Sinai people use firewood to face bitter weather

As the cold snap spread across Egypt, the people of North Sinai began to cope with the cold differently than those in the Nile valley as blankets and resting indoors were sometimes not in their grasp.
As many of the people in North Sinai are either nomadic or homeless, burning firewood is key to staying warm instead of using modern heaters. Some cut trees from their own farms, while those who do not own farms were keen to buy wood enough for a month.
While sitting next to fire, the people of North Sinai burn different kinds of wood, with the price depending on the type of tree. There are three types of firewood: olive trees, juniper trees and Agram trees.
The price of wood in a loaded pickup truck ranges from LE250 to LE500 which can cover two months.

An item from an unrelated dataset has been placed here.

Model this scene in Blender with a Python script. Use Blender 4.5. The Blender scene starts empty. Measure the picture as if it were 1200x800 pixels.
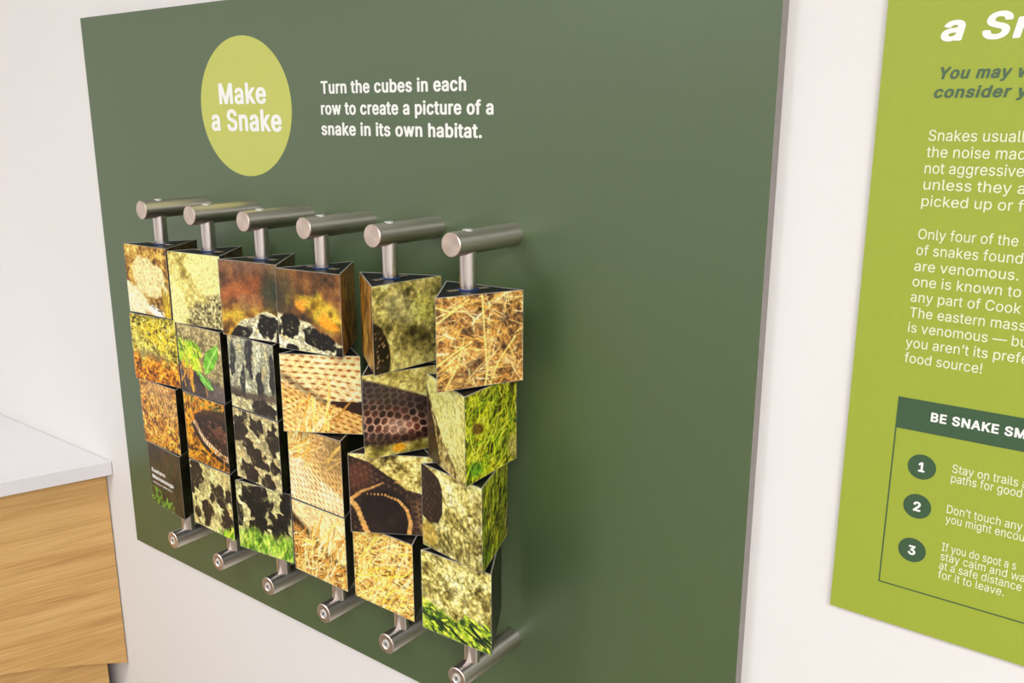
import bpy, bmesh, math, random
import numpy as np
from mathutils import Vector, Matrix

S = bpy.context.scene
COL = S.collection
PI = math.pi

# ------------------------------------------------------------------ camera
YAW, PITCH, ROLL, FPX = 0.65184, 0.24533, 0.00085, 1051.5
fw = Vector((-math.sin(YAW) * math.cos(PITCH), math.cos(YAW) * math.cos(PITCH), -math.sin(PITCH)))
rt = Vector((math.cos(YAW), math.sin(YAW), 0))
up = rt.cross(fw)
r2 = math.cos(ROLL) * rt + math.sin(ROLL) * up
u2 = -math.sin(ROLL) * rt + math.cos(ROLL) * up
cam_data = bpy.data.cameras.new('camera')
cam_data.sensor_width = 36.0
cam_data.lens = FPX / 1200 * 36
cam_data.clip_start = 0.01
cam = bpy.data.objects.new('camera', cam_data)
m = Matrix((r2, u2, -fw)).transposed().to_4x4()
m.translation = Vector((0, -0.9, 1.6))
cam.matrix_world = m
COL.objects.link(cam)
S.camera = cam

# ------------------------------------------------------------------ light
S.view_settings.view_transform = 'Standard'
S.view_settings.look = 'None'
S.view_settings.exposure = -0.08
S.view_settings.gamma = 1.0
S.view_settings.use_curve_mapping = False
world = bpy.data.worlds.new('world')
S.world = world
world.use_nodes = True
world.node_tree.nodes['Background'].inputs[0].default_value = (1, 0.97, 0.93, 1)
world.node_tree.nodes['Background'].inputs[1].default_value = 0.3


def area(name, loc, size, power, col=(0.95, 0.985, 1.05), target=None):
    l = bpy.data.lights.new(name, 'AREA')
    l.shape = 'RECTANGLE'
    l.size, l.size_y = size
    l.energy = power
    l.color = col
    o = bpy.data.objects.new(name, l)
    o.location = loc
    if target is not None:
        o.rotation_euler = (Vector(target) - Vector(loc)).to_track_quat('-Z', 'Y').to_euler()
    COL.objects.link(o)
    return o


area('ceiling_lamp_key', (-1.7, -2.1, 2.74), (0.7, 0.7), 34)
area('fill_light_right', (1.3, -1.9, 2.74), (1.2, 0.8), 58)  # unseen fill light, added to brighten surfaces facing right
area('fill_light_rear', (1.5, -3.2, 2.74), (1.6, 1.0), 46)  # another added fill, out of view, lifting the counter edge and drawer fronts
area('fill_light_up', (-0.6, -2.6, 2.2), (1.2, 1.2), 24, target=(-0.6, -2.6, 2.8))  # added light with no visible fitting, aimed up to brighten the ceiling

# ------------------------------------------------------------------ helpers


def lin(c):
    out = []
    for v in c:
        v = v / 255.0
        out.append(v / 12.92 if v <= 0.04045 else ((v + 0.055) / 1.055) ** 2.4)
    return tuple(out)


def mat(name, rgb, rough=0.5, metal=0.0, spec=0.5, noise=None, bump=None):
    """plain procedural material; noise=(scale, amount) mottles the colour, bump=(scale, strength)"""
    mt = bpy.data.materials.new(name)
    mt.use_nodes = True
    nt = mt.node_tree
    b = nt.nodes['Principled BSDF']
    c = lin(rgb)
    b.inputs['Base Color'].default_value = (*c, 1)
    b.inputs['Roughness'].default_value = rough
    b.inputs['Metallic'].default_value = metal
    b.inputs['Specular IOR Level'].default_value = spec
    tc = nt.nodes.new('ShaderNodeTexCoord')
    if noise:
        n = nt.nodes.new('ShaderNodeTexNoise')
        n.inputs['Scale'].default_value = noise[0]
        n.inputs['Detail'].default_value = 5
        nt.links.new(tc.outputs['Object'], n.inputs['Vector'])
        r = nt.nodes.new('ShaderNodeValToRGB')
        a = noise[1]
        r.color_ramp.elements[0].color = (*[x * (1 - a) for x in c], 1)
        r.color_ramp.elements[1].color = (*[min(1, x * (1 + a)) for x in c], 1)
        r.color_ramp.elements[0].position = 0.3
        r.color_ramp.elements[1].position = 0.7
        nt.links.new(n.outputs['Fac'], r.inputs['Fac'])
        nt.links.new(r.outputs['Color'], b.inputs['Base Color'])
    if bump:
        n = nt.nodes.new('ShaderNodeTexNoise')
        n.inputs['Scale'].default_value = bump[0]
        n.inputs['Detail'].default_value = 3
        nt.links.new(tc.outputs['Object'], n.inputs['Vector'])
        bp = nt.nodes.new('ShaderNodeBump')
        bp.inputs['Strength'].default_value = bump[1]
        bp.inputs['Distance'].default_value = 0.001
        nt.links.new(n.outputs['Fac'], bp.inputs['Height'])
        nt.links.new(bp.outputs['Normal'], b.inputs['Normal'])
    return mt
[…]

Heating with firewood has rules enacted by the people of Sinai who prevent the cutting of green trees, and consider it an offense that requires fines. They also incriminate cutting timber in the territory of other tribes.
Olive trees are spread throughout the north and the people often uproot old olive trees due to its low productivity, which are then sold as firewood.
Firewood dealers rent a lauder to uproot trees and then cut them into parts. They sell the green parts to grazers, branches are used by Bedouins in construction and larger parts are sold as firewood.
Olive firewood is considered the best as it lasts longer than other types.
Juniper and Agram trees are found in central Sinai and the valleys of the south. Bedouins do not cut them unless they are dry and they are usually cheaper than olive trees.